--- Begin EXTRACTED ENTRIES ---
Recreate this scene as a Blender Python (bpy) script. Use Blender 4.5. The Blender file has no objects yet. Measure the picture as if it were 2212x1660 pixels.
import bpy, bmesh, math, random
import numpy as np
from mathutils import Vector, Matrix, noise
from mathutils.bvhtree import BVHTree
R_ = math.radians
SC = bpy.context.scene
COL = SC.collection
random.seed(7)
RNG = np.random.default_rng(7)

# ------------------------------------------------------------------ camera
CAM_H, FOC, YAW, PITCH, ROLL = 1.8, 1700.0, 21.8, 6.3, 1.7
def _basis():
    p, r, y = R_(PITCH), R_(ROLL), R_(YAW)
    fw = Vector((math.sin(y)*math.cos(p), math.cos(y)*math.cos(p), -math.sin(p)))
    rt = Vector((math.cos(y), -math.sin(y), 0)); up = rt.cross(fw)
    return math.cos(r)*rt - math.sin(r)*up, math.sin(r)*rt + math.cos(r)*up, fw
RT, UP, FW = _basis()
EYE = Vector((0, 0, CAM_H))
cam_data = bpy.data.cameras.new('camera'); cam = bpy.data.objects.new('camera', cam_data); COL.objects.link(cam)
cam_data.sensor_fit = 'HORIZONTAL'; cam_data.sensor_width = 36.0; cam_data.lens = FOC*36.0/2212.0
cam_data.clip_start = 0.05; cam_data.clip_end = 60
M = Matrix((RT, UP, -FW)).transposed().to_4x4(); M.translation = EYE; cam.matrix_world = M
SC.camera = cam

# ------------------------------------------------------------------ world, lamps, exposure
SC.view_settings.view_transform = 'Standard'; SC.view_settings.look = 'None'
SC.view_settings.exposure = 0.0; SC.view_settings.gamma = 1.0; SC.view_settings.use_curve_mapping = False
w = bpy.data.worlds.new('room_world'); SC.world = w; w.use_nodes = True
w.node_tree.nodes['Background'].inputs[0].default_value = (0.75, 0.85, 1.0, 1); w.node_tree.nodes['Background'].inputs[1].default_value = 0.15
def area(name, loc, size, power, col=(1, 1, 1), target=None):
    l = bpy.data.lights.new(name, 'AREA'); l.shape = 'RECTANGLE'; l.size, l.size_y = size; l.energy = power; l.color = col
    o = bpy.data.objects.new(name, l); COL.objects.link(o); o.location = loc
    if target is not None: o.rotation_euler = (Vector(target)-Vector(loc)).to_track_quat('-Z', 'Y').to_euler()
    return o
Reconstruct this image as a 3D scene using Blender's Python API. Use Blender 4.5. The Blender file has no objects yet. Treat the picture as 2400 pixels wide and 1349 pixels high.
--- End EXTRACTED ENTRIES ---
Give the material above again, word for word.

• EXERCISE ANSWER:
Recreate this scene as a Blender Python (bpy) script. Use Blender 4.5. The Blender file has no objects yet. Measure the picture as if it were 2212x1660 pixels.
import bpy, bmesh, math, random
import numpy as np
from mathutils import Vector, Matrix, noise
from mathutils.bvhtree import BVHTree
R_ = math.radians
SC = bpy.context.scene
COL = SC.collection
random.seed(7)
RNG = np.random.default_rng(7)

# ------------------------------------------------------------------ camera
CAM_H, FOC, YAW, PITCH, ROLL = 1.8, 1700.0, 21.8, 6.3, 1.7
def _basis():
    p, r, y = R_(PITCH), R_(ROLL), R_(YAW)
    fw = Vector((math.sin(y)*math.cos(p), math.cos(y)*math.cos(p), -math.sin(p)))
    rt = Vector((math.cos(y), -math.sin(y), 0)); up = rt.cross(fw)
    return math.cos(r)*rt - math.sin(r)*up, math.sin(r)*rt + math.cos(r)*up, fw
RT, UP, FW = _basis()
EYE = Vector((0, 0, CAM_H))
cam_data = bpy.data.cameras.new('camera'); cam = bpy.data.objects.new('camera', cam_data); COL.objects.link(cam)
cam_data.sensor_fit = 'HORIZONTAL'; cam_data.sensor_width = 36.0; cam_data.lens = FOC*36.0/2212.0
cam_data.clip_start = 0.05; cam_data.clip_end = 60
M = Matrix((RT, UP, -FW)).transposed().to_4x4(); M.translation = EYE; cam.matrix_world = M
SC.camera = cam

# ------------------------------------------------------------------ world, lamps, exposure
SC.view_settings.view_transform = 'Standard'; SC.view_settings.look = 'None'
SC.view_settings.exposure = 0.0; SC.view_settings.gamma = 1.0; SC.view_settings.use_curve_mapping = False
w = bpy.data.worlds.new('room_world'); SC.world = w; w.use_nodes = True
w.node_tree.nodes['Background'].inputs[0].default_value = (0.75, 0.85, 1.0, 1); w.node_tree.nodes['Background'].inputs[1].default_value = 0.15
def area(name, loc, size, power, col=(1, 1, 1), target=None):
    l = bpy.data.lights.new(name, 'AREA'); l.shape = 'RECTANGLE'; l.size, l.size_y = size; l.energy = power; l.color = col
    o = bpy.data.objects.new(name, l); COL.objects.link(o); o.location = loc
    if target is not None: o.rotation_euler = (Vector(target)-Vector(loc)).to_track_quat('-Z', 'Y').to_euler()
    return o
Reconstruct this image as a 3D scene using Blender's Python API. Use Blender 4.5. The Blender file has no objects yet. Treat the picture as 2400 pixels wide and 1349 pixels high.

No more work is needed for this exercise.